EXERCISE INPUTS:

======

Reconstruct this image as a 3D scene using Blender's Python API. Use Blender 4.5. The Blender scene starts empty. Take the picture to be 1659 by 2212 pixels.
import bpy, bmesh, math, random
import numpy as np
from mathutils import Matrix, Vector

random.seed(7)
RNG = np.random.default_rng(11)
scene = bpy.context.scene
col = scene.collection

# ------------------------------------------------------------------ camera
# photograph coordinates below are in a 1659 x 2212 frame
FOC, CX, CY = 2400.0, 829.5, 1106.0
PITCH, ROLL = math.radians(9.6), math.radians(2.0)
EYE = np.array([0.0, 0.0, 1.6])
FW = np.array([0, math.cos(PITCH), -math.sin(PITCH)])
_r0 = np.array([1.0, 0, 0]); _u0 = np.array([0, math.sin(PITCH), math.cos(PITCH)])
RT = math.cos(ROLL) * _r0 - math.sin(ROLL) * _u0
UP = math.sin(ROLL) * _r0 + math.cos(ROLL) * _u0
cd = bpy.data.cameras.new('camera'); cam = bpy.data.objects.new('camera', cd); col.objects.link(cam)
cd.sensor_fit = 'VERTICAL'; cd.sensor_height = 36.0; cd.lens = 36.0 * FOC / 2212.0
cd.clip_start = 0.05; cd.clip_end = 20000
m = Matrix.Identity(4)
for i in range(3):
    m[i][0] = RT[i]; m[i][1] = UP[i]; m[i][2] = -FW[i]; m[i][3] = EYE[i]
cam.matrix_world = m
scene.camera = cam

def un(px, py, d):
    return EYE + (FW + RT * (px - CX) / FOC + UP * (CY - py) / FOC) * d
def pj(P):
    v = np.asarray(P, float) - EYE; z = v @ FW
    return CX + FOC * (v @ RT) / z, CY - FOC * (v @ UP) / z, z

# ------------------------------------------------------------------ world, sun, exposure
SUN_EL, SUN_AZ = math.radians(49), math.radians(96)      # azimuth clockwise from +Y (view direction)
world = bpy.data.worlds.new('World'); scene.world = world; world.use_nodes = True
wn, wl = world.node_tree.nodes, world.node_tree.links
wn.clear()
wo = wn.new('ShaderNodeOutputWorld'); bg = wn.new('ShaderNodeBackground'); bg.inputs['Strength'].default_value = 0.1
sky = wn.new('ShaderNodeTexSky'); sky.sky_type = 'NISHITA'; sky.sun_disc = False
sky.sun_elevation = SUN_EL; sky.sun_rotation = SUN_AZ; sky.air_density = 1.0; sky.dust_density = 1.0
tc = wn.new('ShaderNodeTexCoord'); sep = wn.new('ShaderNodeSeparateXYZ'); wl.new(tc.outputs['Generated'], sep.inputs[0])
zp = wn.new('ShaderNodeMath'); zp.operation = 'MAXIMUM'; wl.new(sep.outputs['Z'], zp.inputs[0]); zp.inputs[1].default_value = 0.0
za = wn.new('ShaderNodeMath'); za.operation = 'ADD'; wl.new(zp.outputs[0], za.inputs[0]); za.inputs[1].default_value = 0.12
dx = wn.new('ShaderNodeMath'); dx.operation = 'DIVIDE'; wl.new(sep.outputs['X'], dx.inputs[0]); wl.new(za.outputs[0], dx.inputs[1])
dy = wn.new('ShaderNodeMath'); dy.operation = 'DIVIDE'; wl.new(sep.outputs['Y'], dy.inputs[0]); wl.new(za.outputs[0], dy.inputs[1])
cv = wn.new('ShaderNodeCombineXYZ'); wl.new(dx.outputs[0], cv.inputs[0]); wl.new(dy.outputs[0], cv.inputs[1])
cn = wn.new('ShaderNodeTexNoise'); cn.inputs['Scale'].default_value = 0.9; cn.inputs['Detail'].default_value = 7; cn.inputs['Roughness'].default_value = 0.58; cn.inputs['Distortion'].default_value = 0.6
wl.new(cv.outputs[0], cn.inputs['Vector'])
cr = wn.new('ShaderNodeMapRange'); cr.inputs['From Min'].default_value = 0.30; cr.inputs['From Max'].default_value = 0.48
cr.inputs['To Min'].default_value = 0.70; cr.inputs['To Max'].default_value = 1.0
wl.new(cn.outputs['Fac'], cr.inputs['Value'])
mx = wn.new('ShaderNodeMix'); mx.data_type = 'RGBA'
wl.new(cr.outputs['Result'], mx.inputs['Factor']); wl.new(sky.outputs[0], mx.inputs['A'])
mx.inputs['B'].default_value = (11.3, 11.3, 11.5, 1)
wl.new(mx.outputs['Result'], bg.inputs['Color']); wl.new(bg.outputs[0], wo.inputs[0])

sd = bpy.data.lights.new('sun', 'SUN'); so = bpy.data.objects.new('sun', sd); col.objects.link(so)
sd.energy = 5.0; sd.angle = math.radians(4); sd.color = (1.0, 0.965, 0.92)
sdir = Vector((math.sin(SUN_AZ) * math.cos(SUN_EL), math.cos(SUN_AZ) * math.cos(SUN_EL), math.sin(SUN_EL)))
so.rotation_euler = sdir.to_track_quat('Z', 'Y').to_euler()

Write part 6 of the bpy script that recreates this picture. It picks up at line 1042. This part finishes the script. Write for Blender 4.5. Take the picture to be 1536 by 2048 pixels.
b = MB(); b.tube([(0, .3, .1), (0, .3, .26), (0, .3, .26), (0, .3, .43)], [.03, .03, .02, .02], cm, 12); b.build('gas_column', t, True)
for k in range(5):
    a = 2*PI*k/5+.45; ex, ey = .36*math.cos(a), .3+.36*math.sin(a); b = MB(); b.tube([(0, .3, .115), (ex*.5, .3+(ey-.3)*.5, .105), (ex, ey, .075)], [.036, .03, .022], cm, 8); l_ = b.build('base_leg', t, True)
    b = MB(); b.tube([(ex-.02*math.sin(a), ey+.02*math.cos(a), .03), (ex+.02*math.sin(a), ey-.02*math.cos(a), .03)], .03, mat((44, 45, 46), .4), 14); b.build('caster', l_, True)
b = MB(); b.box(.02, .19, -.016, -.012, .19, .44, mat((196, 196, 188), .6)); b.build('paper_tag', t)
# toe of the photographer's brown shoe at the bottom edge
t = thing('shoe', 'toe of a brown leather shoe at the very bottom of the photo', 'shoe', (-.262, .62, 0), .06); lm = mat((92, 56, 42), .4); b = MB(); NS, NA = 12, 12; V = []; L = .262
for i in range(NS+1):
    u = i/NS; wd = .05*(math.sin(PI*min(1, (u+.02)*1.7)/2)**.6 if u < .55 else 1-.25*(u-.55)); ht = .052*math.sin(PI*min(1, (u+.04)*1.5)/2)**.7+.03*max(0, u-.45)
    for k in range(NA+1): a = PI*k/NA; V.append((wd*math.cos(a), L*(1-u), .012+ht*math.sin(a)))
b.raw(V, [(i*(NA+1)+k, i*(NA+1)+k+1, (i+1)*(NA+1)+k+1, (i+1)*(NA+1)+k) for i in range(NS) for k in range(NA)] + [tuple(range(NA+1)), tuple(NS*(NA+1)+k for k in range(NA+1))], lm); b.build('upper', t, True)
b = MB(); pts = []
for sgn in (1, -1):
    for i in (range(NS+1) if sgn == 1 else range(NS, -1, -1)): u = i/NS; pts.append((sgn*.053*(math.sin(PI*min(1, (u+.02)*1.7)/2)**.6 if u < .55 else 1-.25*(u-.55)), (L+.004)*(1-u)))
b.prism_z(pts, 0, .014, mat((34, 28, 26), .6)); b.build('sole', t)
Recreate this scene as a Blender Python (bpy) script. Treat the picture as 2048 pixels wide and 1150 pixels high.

======

What do the records say? Quote them all exactly.

RESULT OF THE EXERCISE:
Reconstruct this image as a 3D scene using Blender's Python API. Use Blender 4.5. The Blender scene starts empty. Take the picture to be 1659 by 2212 pixels.
import bpy, bmesh, math, random
import numpy as np
from mathutils import Matrix, Vector

random.seed(7)
RNG = np.random.default_rng(11)
scene = bpy.context.scene
col = scene.collection

# ------------------------------------------------------------------ camera
# photograph coordinates below are in a 1659 x 2212 frame
FOC, CX, CY = 2400.0, 829.5, 1106.0
PITCH, ROLL = math.radians(9.6), math.radians(2.0)
EYE = np.array([0.0, 0.0, 1.6])
FW = np.array([0, math.cos(PITCH), -math.sin(PITCH)])
_r0 = np.array([1.0, 0, 0]); _u0 = np.array([0, math.sin(PITCH), math.cos(PITCH)])
RT = math.cos(ROLL) * _r0 - math.sin(ROLL) * _u0
UP = math.sin(ROLL) * _r0 + math.cos(ROLL) * _u0
cd = bpy.data.cameras.new('camera'); cam = bpy.data.objects.new('camera', cd); col.objects.link(cam)
cd.sensor_fit = 'VERTICAL'; cd.sensor_height = 36.0; cd.lens = 36.0 * FOC / 2212.0
cd.clip_start = 0.05; cd.clip_end = 20000
m = Matrix.Identity(4)
for i in range(3):
    m[i][0] = RT[i]; m[i][1] = UP[i]; m[i][2] = -FW[i]; m[i][3] = EYE[i]
cam.matrix_world = m
scene.camera = cam

def un(px, py, d):
    return EYE + (FW + RT * (px - CX) / FOC + UP * (CY - py) / FOC) * d
def pj(P):
    v = np.asarray(P, float) - EYE; z = v @ FW
    return CX + FOC * (v @ RT) / z, CY - FOC * (v @ UP) / z, z

# ------------------------------------------------------------------ world, sun, exposure
SUN_EL, SUN_AZ = math.radians(49), math.radians(96)      # azimuth clockwise from +Y (view direction)
world = bpy.data.worlds.new('World'); scene.world = world; world.use_nodes = True
wn, wl = world.node_tree.nodes, world.node_tree.links
wn.clear()
wo = wn.new('ShaderNodeOutputWorld'); bg = wn.new('ShaderNodeBackground'); bg.inputs['Strength'].default_value = 0.1
sky = wn.new('ShaderNodeTexSky'); sky.sky_type = 'NISHITA'; sky.sun_disc = False
sky.sun_elevation = SUN_EL; sky.sun_rotation = SUN_AZ; sky.air_density = 1.0; sky.dust_density = 1.0
tc = wn.new('ShaderNodeTexCoord'); sep = wn.new('ShaderNodeSeparateXYZ'); wl.new(tc.outputs['Generated'], sep.inputs[0])
zp = wn.new('ShaderNodeMath'); zp.operation = 'MAXIMUM'; wl.new(sep.outputs['Z'], zp.inputs[0]); zp.inputs[1].default_value = 0.0
za = wn.new('ShaderNodeMath'); za.operation = 'ADD'; wl.new(zp.outputs[0], za.inputs[0]); za.inputs[1].default_value = 0.12
dx = wn.new('ShaderNodeMath'); dx.operation = 'DIVIDE'; wl.new(sep.outputs['X'], dx.inputs[0]); wl.new(za.outputs[0], dx.inputs[1])
dy = wn.new('ShaderNodeMath'); dy.operation = 'DIVIDE'; wl.new(sep.outputs['Y'], dy.inputs[0]); wl.new(za.outputs[0], dy.inputs[1])
cv = wn.new('ShaderNodeCombineXYZ'); wl.new(dx.outputs[0], cv.inputs[0]); wl.new(dy.outputs[0], cv.inputs[1])
cn = wn.new('ShaderNodeTexNoise'); cn.inputs['Scale'].default_value = 0.9; cn.inputs['Detail'].default_value = 7; cn.inputs['Roughness'].default_value = 0.58; cn.inputs['Distortion'].default_value = 0.6
wl.new(cv.outputs[0], cn.inputs['Vector'])
cr = wn.new('ShaderNodeMapRange'); cr.inputs['From Min'].default_value = 0.30; cr.inputs['From Max'].default_value = 0.48
cr.inputs['To Min'].default_value = 0.70; cr.inputs['To Max'].default_value = 1.0
wl.new(cn.outputs['Fac'], cr.inputs['Value'])
mx = wn.new('ShaderNodeMix'); mx.data_type = 'RGBA'
wl.new(cr.outputs['Result'], mx.inputs['Factor']); wl.new(sky.outputs[0], mx.inputs['A'])
mx.inputs['B'].default_value = (11.3, 11.3, 11.5, 1)
wl.new(mx.outputs['Result'], bg.inputs['Color']); wl.new(bg.outputs[0], wo.inputs[0])

sd = bpy.data.lights.new('sun', 'SUN'); so = bpy.data.objects.new('sun', sd); col.objects.link(so)
sd.energy = 5.0; sd.angle = math.radians(4); sd.color = (1.0, 0.965, 0.92)
sdir = Vector((math.sin(SUN_AZ) * math.cos(SUN_EL), math.cos(SUN_AZ) * math.cos(SUN_EL), math.sin(SUN_EL)))
so.rotation_euler = sdir.to_track_quat('Z', 'Y').to_euler()

Write part 6 of the bpy script that recreates this picture. It picks up at line 1042. This part finishes the script. Write for Blender 4.5. Take the picture to be 1536 by 2048 pixels.
b = MB(); b.tube([(0, .3, .1), (0, .3, .26), (0, .3, .26), (0, .3, .43)], [.03, .03, .02, .02], cm, 12); b.build('gas_column', t, True)
for k in range(5):
    a = 2*PI*k/5+.45; ex, ey = .36*math.cos(a), .3+.36*math.sin(a); b = MB(); b.tube([(0, .3, .115), (ex*.5, .3+(ey-.3)*.5, .105), (ex, ey, .075)], [.036, .03, .022], cm, 8); l_ = b.build('base_leg', t, True)
    b = MB(); b.tube([(ex-.02*math.sin(a), ey+.02*math.cos(a), .03), (ex+.02*math.sin(a), ey-.02*math.cos(a), .03)], .03, mat((44, 45, 46), .4), 14); b.build('caster', l_, True)
b = MB(); b.box(.02, .19, -.016, -.012, .19, .44, mat((196, 196, 188), .6)); b.build('paper_tag', t)
# toe of the photographer's brown shoe at the bottom edge
t = thing('shoe', 'toe of a brown leather shoe at the very bottom of the photo', 'shoe', (-.262, .62, 0), .06); lm = mat((92, 56, 42), .4); b = MB(); NS, NA = 12, 12; V = []; L = .262
for i in range(NS+1):
    u = i/NS; wd = .05*(math.sin(PI*min(1, (u+.02)*1.7)/2)**.6 if u < .55 else 1-.25*(u-.55)); ht = .052*math.sin(PI*min(1, (u+.04)*1.5)/2)**.7+.03*max(0, u-.45)
    for k in range(NA+1): a = PI*k/NA; V.append((wd*math.cos(a), L*(1-u), .012+ht*math.sin(a)))
b.raw(V, [(i*(NA+1)+k, i*(NA+1)+k+1, (i+1)*(NA+1)+k+1, (i+1)*(NA+1)+k) for i in range(NS) for k in range(NA)] + [tuple(range(NA+1)), tuple(NS*(NA+1)+k for k in range(NA+1))], lm); b.build('upper', t, True)
b = MB(); pts = []
for sgn in (1, -1):
    for i in (range(NS+1) if sgn == 1 else range(NS, -1, -1)): u = i/NS; pts.append((sgn*.053*(math.sin(PI*min(1, (u+.02)*1.7)/2)**.6 if u < .55 else 1-.25*(u-.55)), (L+.004)*(1-u)))
b.prism_z(pts, 0, .014, mat((34, 28, 26), .6)); b.build('sole', t)
Recreate this scene as a Blender Python (bpy) script. Treat the picture as 2048 pixels wide and 1150 pixels high.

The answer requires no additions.